There will be "consequences", the word used by Donal Conway when addressing FAI staff on Tuesday. Former FAI CEO Bernard O'Byrne last night predicted "five years of austerity" at the FAI as they try to cope with the hole in their finances.

The Aviva Stadium, sold as a cash cow for sport here by John Delaney and opened in 2010, Lionel Messi one of the first visitors, is like a Celtic Tiger-era apartment in Bulgaria, not making the money intended. Instead the mortgage on that has been extended, kicked down the road to 2034.

The ground, known as the Dublin Arena by UEFA, is due to host four matches at the Euro 2020 finals, the grim prospect of the Republic of Ireland not attending their own house party as the team's qualification is still two tough play-off games away.

insisted

The FAI have insisted that the financial crisis does not jeopardise the Euros in any way.

"UEFA, in every host city, provide the money to cover costs.
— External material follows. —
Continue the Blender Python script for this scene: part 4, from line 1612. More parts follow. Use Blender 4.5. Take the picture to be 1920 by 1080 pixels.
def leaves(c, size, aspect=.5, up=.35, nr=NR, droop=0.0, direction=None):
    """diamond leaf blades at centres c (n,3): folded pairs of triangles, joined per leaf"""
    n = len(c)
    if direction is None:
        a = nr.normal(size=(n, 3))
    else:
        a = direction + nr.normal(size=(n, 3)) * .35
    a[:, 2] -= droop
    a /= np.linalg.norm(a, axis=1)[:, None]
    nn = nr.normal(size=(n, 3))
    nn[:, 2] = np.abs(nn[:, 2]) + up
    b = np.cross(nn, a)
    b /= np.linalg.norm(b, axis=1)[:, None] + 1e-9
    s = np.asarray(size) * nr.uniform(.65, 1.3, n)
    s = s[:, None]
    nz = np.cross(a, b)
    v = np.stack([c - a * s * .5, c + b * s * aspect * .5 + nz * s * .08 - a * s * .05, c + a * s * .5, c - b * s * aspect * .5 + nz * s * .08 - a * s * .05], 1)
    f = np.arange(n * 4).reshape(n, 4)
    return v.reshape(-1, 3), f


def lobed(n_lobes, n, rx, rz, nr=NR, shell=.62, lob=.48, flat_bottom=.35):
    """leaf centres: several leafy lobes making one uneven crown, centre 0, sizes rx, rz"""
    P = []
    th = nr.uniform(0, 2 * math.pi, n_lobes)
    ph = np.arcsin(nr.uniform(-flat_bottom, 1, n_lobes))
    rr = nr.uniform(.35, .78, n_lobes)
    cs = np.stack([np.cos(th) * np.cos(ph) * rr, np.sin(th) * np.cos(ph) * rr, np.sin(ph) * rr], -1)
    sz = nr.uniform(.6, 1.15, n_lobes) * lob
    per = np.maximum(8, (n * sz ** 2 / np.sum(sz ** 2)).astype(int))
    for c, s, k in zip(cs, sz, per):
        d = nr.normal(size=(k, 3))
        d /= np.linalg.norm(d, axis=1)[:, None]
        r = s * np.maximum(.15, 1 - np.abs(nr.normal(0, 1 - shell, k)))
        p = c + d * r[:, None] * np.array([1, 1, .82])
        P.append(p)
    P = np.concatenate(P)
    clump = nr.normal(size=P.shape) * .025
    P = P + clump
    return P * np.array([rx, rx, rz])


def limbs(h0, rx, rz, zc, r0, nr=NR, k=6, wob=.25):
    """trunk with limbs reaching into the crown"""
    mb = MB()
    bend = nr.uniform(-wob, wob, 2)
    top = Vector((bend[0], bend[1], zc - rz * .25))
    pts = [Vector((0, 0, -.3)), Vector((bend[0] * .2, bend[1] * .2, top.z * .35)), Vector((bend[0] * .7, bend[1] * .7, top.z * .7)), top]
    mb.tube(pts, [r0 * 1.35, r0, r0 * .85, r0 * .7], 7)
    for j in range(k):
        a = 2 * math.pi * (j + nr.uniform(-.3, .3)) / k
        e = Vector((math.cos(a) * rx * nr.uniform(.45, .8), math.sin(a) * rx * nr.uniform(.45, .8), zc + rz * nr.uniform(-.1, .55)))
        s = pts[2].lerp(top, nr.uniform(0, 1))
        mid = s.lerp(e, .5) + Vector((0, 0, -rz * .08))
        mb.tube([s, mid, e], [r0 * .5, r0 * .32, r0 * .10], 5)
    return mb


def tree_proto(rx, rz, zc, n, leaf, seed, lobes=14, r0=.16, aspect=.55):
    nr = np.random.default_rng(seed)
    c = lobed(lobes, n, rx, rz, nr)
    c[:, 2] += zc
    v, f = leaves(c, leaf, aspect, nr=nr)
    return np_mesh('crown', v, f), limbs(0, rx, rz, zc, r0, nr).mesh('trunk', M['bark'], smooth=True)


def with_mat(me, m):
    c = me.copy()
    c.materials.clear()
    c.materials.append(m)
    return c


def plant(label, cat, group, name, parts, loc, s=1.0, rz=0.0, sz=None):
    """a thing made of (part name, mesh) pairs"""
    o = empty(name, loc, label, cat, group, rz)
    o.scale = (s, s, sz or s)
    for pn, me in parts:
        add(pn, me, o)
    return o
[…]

So there is no danger whatsoever to any arrangements around Euro 2020. That proceeds exactly as intended," Conway said.

There are some steps ahead. Conway met this week with Amrod, the firm tasked with hiring the four independent directors, the completion of that process key to any progress with the Government.

Next week the FAI will meet Sport Ireland and by the end of next month, Conway will have stepped down as president after an EGM.

His exit will ease tensions between the Government and the FAI, but the tap will not be turned back on, and saving the FAI is not the Government's job. As Minister for Transport, Tourism and Sport Shane Ross said last night, why pour money into a black hole?

The office of FAI president was once something to be prized, for those who liked how they looked in blazers. Now it's an honorary post which, for the next few years of austerity, will carry with it little honour.

FAI staff were hoping to learn over the weekend just how serious the cuts will be. Expecting anything less than savage is ambitious.